In practice, we tend to think about this the other way around - we assume that we can estimate the selectivity of a predicate somehow and use that to estimate the size of a join:

$$|A \Join_p B| = sel(p)|A||B|$$

So a predicate which filters out half of the rows has selectivity \(0.5\), a predicate which only allows one row out of every hundred has selectivity \(0.01\). Since predicates which are more selective reduce the cardinality of their output more aggressively, a decent general principle is that we want to perform joins over predicates which are very selective first. It’s often assumed for convenience that all the selectivities are independent, that is,

$$|A \Join_p B \Join_q C| = sel(p)sel(q)|A \times B \times C|$$

Which, while convenient, is rarely an accurate assumption in practice. Check out “How Good Are Query Optimizers, Really?” by Leis et al. for a detailed discussion of the problems with this assumption.

It turns out that the shape of a query graph plays a large part in how difficult it is to optimize a query. There are a handful of canonical archetypes of query graph “shapes”, all with different optimization characteristics.

A "chain" query graph
A "star" query graph
A "clique" query graph
A "cycle" query graph

Note that these shapes aren’t necessarily representative of many real queries, but they represent extremes which exhibit interesting behaviour and for which statements can be made.

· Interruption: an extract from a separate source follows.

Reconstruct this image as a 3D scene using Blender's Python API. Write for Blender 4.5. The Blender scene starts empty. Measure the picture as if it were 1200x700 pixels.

The query plan we ended up with for the above query looks something like this:

There are also two main canonical query plan shapes, the less general “left-deep plan”:

Where every relation is joined in sequence.

The more general form is the “bushy plan”:

In a left-deep plan, one of the two relations being joined must always be a concrete table, rather than the output of a join. In a bushy plan, such composite inners are permitted.

In the general case (and in fact, almost every more specific case) the problem of finding the optimal order in which to perform a join query is NP-complete. There are a handful of scenarios which permit a more efficient solution, one important one of which I will get into in a followup post.